-- start of Raw data --

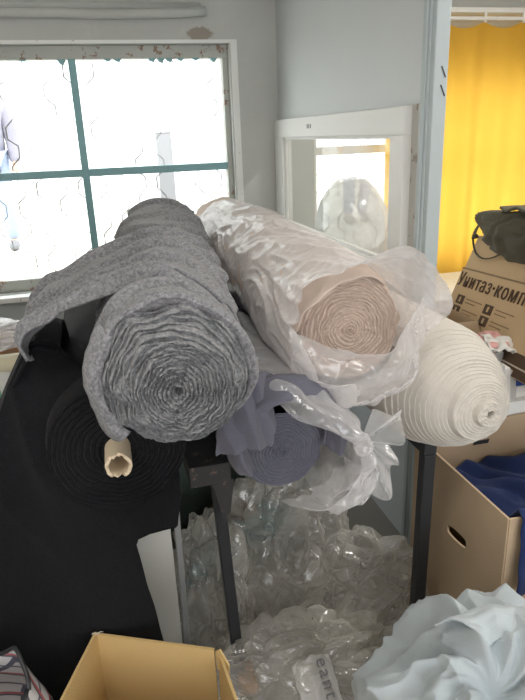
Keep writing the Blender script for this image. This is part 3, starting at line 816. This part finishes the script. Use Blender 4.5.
# ------------------------------------------------------------------ pale blue cloth bundle, bottom right
bu = thing('cloth_bundle', 'crumpled pale blue cloth bundle at the bottom right, below the dark rack leg', 'cloth bundle', (.62, .86, 0))
CK = Vector((.600, .735, .520))
def pleat(a, w): 
    x = a * w; f = x - math.floor(x)
    return (sin(PI * f)) ** .6
def bundle(u, v):
    th = 2*PI*u; ph = v * 2.25        # v 0 = crown
    d = Vector((sin(ph)*cos(th), sin(ph)*sin(th), cos(ph)))
    c = Vector((.640, .83, .275))
    p = c + Vector((d.x*.235, d.y*.205, d.z*.295))
    w = p - CK; dist = w.length
    sx = w.x; sz = w.z * .75 + w.y * .65
    ang = math.atan2(sz, sx) + 1.6 * math.exp(-dist*5) 
    k = sm(.01, .09, dist)
    wv = noise.noise_vector(p * 6) * .35
    a1 = N(cos(ang)*1.35 + wv.x, sin(ang)*1.35 + wv.y, dist*4.5 + 4); a2 = N(cos(ang)*2.4 + wv.y, sin(ang)*2.4 + wv.z, dist*7 + 9)
    a3 = N(p.x*9 + 3*wv.x, p.y*9, p.z*9 + 3*wv.z)
    h = .070 * (.42 - min(1, 2.2*abs(a1))) * k + .034 * (.4 - min(1, 2.4*abs(a2))) * k * (1 - .5*sm(.15, .35, dist)) + .022 * (.4 - min(1, 2.2*abs(a3)))
    h += .010 - .070 * math.exp(-(dist / .040) ** 2)
    p += d * h
    if p.z < .01: p.z = .01
    return p
b = MB(); b.grid(300, 200, bundle, True); b.build('gathered_cloth', M['pale_blue'], bu, smooth=True)
def corner(u, v):     # a hemmed corner folded over the top
    a = math.radians(lerp(35, 115, u)); r = lerp(.045, .165, v)
    x = CK.x + .03 + cos(a) * r * 1.2; y = CK.y + .02 + sin(a) * r * .75
    z = CK.z + .045 + .045 * sin(v * 2.2) - .05 * v * v + .012 * ridge(u * 2 + .4) + .006 * N(u*5, v*5, 3)
    return (x, y, z)
b = MB(); b.grid(50, 40, corner); o = b.build('folded_corner', M['pale_blue'], bu, smooth=True); solid(o, .005, 0)

# ------------------------------------------------------------------ things on the floor under the rack
bd = thing('white_board', 'dirty white board standing under the rack behind the black cloth', 'board', (.02, 1.5, 0))
b = MB(); b.obox((-.12, 1.46, 0), Vector((.205, 0, 0)), Vector((0, .012, 0)), Vector((0, .04, .74))); bevel(b.build('panel', M['board'], bd), .003)
b = MB(); b.obox((.088, 1.455, 0), Vector((.018, 0, 0)), Vector((0, .018, 0)), Vector((.012, .04, .75))); bevel(b.build('edge_strip', M['galv'], bd), .003)
def lump(name, c, r, mat, parent=None, seed=0, amp=.2, nu=90, nv=60, base=0, freq=3.0, rid=.0, **k):
    c = Vector(c)
    def fn(u, v):
        th = 2*PI*u; ph = PI * v; d = Vector((sin(ph)*cos(th), sin(ph)*sin(th), cos(ph)))
        q = 1 + amp * FR(d.x*freq/2 + seed, d.y*freq/2, d.z*freq/2, 4) + rid * (ridge(1.8*FR(d.x*1.6+seed, d.y*1.6+3, d.z*1.6, 3)) - .5)
        p = c + Vector((d.x*r[0]*q, d.y*r[1]*q, d.z*r[2]*q))
        if p.z < base: p.z = base + .002 * (p.z - base)
        return p
    b = MB(); b.grid(nu, nv, fn, True); return b.build(name, mat, parent, smooth=True, **k)
o = lump('canvas_sack', (.18, 2.25, .34), (.36, .26, .40), M['green_canvas'], loc=(.18, 2.25, 0), seed=4, amp=.16, base=.005); tag(o, 'dark green canvas sack in the shade at the back under the rack', 'sack')
b = MB(); b.tube([(.10, 1.74, .06), (.16, 1.76, .09), (.24, 1.80, .13), (.34, 1.86, .16), (.44, 1.90, .15), (.54, 1.92, .10)], [.03, .045, .06, .075, .08, .07], 20)
o = b.build('teal_bag', M['teal_plastic'], loc=(.3, 1.85, .05), smooth=True); tag(o, 'dark teal plastic bundle lying behind the clear film under the rack', 'bundle')
o = lump('dry_leaf_clump', (.345, 1.86, .262), (.06, .05, .03), M['debris'], loc=(.345, 1.86, .24), seed=2, amp=.9, nu=50, nv=30, freq=9); tag(o, 'brown dry crumpled scrap lying on the teal bundle below the blue grey roll', 'scrap')
FG = 'crumpled clear plastic films on the floor under the rack'
def film_heap(lb, c, r, seed, crs, low):
    c = Vector(c)
    def fn(u, v):
        th = 2*PI*u; ph = PI * v; d = Vector((sin(ph)*cos(th), sin(ph)*sin(th), cos(ph)))
        w = Vector((d.x*2 + seed, d.y*2, d.z*2)); w += noise.noise_vector(w * .9) * .5
        q = 1 + low * N(d.x*1.3 + seed, d.y*1.3, d.z*1.3) + crs * crease(w.x*1.1, w.y*1.1, w.z*.8) + crs * .22 * crease(w.x*2.6, w.y*2.6, w.z*1.8)
        p = c + Vector((d.x*r[0]*q, d.y*r[1]*q, d.z*r[2]*q))
        if p.z < .006: p.z = .006 + .01 * crease(p.x*12, p.y*12, seed)
        return p
    b = MB(); b.grid(170, 120, fn, True); o = b.build('plastic_film', M['film_dull'], loc=(c.x, c.y, 0), smooth=True)
    tag(o, lb, 'plastic film', FG)
film_heap('tall crumpled clear plastic film standing in the middle of the heap under the rack', (.47, 1.68, .21), (.20, .17, .24), 1, .45, .3)
film_heap('crumpled clear film beside the dark left leg of the rack', (.20, 1.60, .15), (.12, .15, .21), 5, .45, .3)
film_heap('long rolled clear film arching in front of the white partition', (.68, 1.47, .14), (.19, .16, .15), 9, .40, .35)
film_heap('flat clear film spread on the floor in front of the heap', (.38, 1.25, .09), (.25, .16, .11), 13, .5, .3)

# printed white packet lying on the film
pk = thing('printed_packet', 'white plastic packet with grey lettering lying on the film at the bottom', 'packet', (.375, 1.13, .15))
PC = Vector((.392, 1.105, .155)); pu = Vector((.995, .08, .02)); pv = Vector((-.05, .78, .62)).normalized()
M['packet'] = plain('packet_plastic', (.48, .475, .46), .4)
b = MB(); b.grid(30, 40, lambda u, v: PC + pu * ((u-.5)*.105 + .006*N(v*5,0,1)) + pv * ((v-.5)*.19) + Vector((0, -.006*ridge(u*3+.3*v), .012*sin(u*PI) + .006*N(u*5, v*6, 2))))
o = b.build('pouch', M['packet'], pk, smooth=True); solid(o, .003, 0)
def text(body, size, origin, ex, ey, mat, parent, extrude=.0005, align='LEFT', bold=0.0):
    cu_ = bpy.data.curves.new('lettering', 'FONT'); cu_.body = body; cu_.size = size; cu_.extrude = extrude; cu_.offset = bold
    cu_.align_x = align; cu_.space_character = 1.16
    tmp = bpy.data.objects.new('lettering_curve', cu_); COL.objects.link(tmp); bpy.context.view_layer.update()
    me = bpy.data.meshes.new_from_object(tmp.evaluated_get(bpy.context.evaluated_depsgraph_get()))
    bpy.data.objects.remove(tmp); bpy.data.curves.remove(cu_)
    me.name = 'lettering'; me.materials.clear(); me.materials.append(mat)
    o = bpy.data.objects.new('lettering', me); COL.objects.link(o); o.parent = parent
    ex = Vector(ex).normalized(); ez = ex.cross(Vector(ey)).normalized(); ey = ez.cross(ex)
    m = Matrix((ex, ey, ez)).transposed().to_4x4(); m.translation = Vector(origin) - org(parent)
    o.matrix_local = m; return o
nrm = pu.cross(pv).normalized()
text('eante', .048, PC + pv * .090 + pu * .008 + nrm * .021, -pv, pu, plain('grey_print', (.16, .16, .17), .7), pk)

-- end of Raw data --

Given problem: Repeat the listing above up to and including the line with "b = MB(); b.grid(50, 40, corner);", starting from its first line. Drop any pictures.

Exercise answer:
Keep writing the Blender script for this image. This is part 3, starting at line 816. This part finishes the script. Use Blender 4.5.
# ------------------------------------------------------------------ pale blue cloth bundle, bottom right
bu = thing('cloth_bundle', 'crumpled pale blue cloth bundle at the bottom right, below the dark rack leg', 'cloth bundle', (.62, .86, 0))
CK = Vector((.600, .735, .520))
def pleat(a, w): 
    x = a * w; f = x - math.floor(x)
    return (sin(PI * f)) ** .6
def bundle(u, v):
    th = 2*PI*u; ph = v * 2.25        # v 0 = crown
    d = Vector((sin(ph)*cos(th), sin(ph)*sin(th), cos(ph)))
    c = Vector((.640, .83, .275))
    p = c + Vector((d.x*.235, d.y*.205, d.z*.295))
    w = p - CK; dist = w.length
    sx = w.x; sz = w.z * .75 + w.y * .65
    ang = math.atan2(sz, sx) + 1.6 * math.exp(-dist*5) 
    k = sm(.01, .09, dist)
    wv = noise.noise_vector(p * 6) * .35
    a1 = N(cos(ang)*1.35 + wv.x, sin(ang)*1.35 + wv.y, dist*4.5 + 4); a2 = N(cos(ang)*2.4 + wv.y, sin(ang)*2.4 + wv.z, dist*7 + 9)
    a3 = N(p.x*9 + 3*wv.x, p.y*9, p.z*9 + 3*wv.z)
    h = .070 * (.42 - min(1, 2.2*abs(a1))) * k + .034 * (.4 - min(1, 2.4*abs(a2))) * k * (1 - .5*sm(.15, .35, dist)) + .022 * (.4 - min(1, 2.2*abs(a3)))
    h += .010 - .070 * math.exp(-(dist / .040) ** 2)
    p += d * h
    if p.z < .01: p.z = .01
    return p
b = MB(); b.grid(300, 200, bundle, True); b.build('gathered_cloth', M['pale_blue'], bu, smooth=True)
def corner(u, v):     # a hemmed corner folded over the top
    a = math.radians(lerp(35, 115, u)); r = lerp(.045, .165, v)
    x = CK.x + .03 + cos(a) * r * 1.2; y = CK.y + .02 + sin(a) * r * .75
    z = CK.z + .045 + .045 * sin(v * 2.2) - .05 * v * v + .012 * ridge(u * 2 + .4) + .006 * N(u*5, v*5, 3)
    return (x, y, z)
b = MB(); b.grid(50, 40, corner); o = b.build('folded_corner', M['pale_blue'], bu, smooth=True); solid(o, .005, 0)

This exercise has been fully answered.